Start
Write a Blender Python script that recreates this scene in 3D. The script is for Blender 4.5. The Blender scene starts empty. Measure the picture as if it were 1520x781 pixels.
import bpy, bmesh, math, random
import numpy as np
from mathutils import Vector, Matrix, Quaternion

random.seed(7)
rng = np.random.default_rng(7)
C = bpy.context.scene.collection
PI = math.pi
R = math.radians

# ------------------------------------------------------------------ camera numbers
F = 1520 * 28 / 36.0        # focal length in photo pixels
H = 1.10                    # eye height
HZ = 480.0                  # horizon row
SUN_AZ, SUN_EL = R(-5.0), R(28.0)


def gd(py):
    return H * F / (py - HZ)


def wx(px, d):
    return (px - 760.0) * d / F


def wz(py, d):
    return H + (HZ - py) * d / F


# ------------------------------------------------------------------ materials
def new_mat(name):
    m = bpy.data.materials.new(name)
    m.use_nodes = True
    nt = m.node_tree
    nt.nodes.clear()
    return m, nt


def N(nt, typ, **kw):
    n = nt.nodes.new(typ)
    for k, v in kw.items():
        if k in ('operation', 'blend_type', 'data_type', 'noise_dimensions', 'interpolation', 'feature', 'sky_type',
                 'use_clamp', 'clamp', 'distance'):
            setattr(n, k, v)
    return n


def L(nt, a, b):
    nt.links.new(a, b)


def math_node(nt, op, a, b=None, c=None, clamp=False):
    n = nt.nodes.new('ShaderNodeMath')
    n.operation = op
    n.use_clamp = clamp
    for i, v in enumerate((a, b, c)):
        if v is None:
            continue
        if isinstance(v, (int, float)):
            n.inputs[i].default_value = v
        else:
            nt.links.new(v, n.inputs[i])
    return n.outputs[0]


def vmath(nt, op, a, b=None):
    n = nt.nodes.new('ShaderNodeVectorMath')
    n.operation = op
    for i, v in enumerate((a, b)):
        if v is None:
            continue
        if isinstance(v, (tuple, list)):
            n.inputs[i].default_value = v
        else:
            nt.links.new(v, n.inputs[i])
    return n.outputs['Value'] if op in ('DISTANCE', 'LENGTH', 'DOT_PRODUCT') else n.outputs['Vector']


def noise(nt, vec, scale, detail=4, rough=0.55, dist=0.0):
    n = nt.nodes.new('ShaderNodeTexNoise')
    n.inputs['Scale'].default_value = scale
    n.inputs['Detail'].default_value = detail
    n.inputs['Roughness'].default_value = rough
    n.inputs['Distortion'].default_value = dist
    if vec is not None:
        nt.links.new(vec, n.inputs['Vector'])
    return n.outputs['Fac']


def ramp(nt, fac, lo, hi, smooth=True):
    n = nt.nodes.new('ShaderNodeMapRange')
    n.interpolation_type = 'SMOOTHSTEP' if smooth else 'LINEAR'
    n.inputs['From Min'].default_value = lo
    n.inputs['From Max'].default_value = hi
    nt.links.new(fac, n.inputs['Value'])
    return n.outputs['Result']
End
• DIRECTIVE: Give back the listing exactly, please, from its first line to the line containing "return H + (HZ - py) * d / F", inclusive, and nothing past that line.

• WORKED SOLUTION:
Write a Blender Python script that recreates this scene in 3D. The script is for Blender 4.5. The Blender scene starts empty. Measure the picture as if it were 1520x781 pixels.
import bpy, bmesh, math, random
import numpy as np
from mathutils import Vector, Matrix, Quaternion

random.seed(7)
rng = np.random.default_rng(7)
C = bpy.context.scene.collection
PI = math.pi
R = math.radians

# ------------------------------------------------------------------ camera numbers
F = 1520 * 28 / 36.0        # focal length in photo pixels
H = 1.10                    # eye height
HZ = 480.0                  # horizon row
SUN_AZ, SUN_EL = R(-5.0), R(28.0)


def gd(py):
    return H * F / (py - HZ)


def wx(px, d):
    return (px - 760.0) * d / F


def wz(py, d):
    return H + (HZ - py) * d / F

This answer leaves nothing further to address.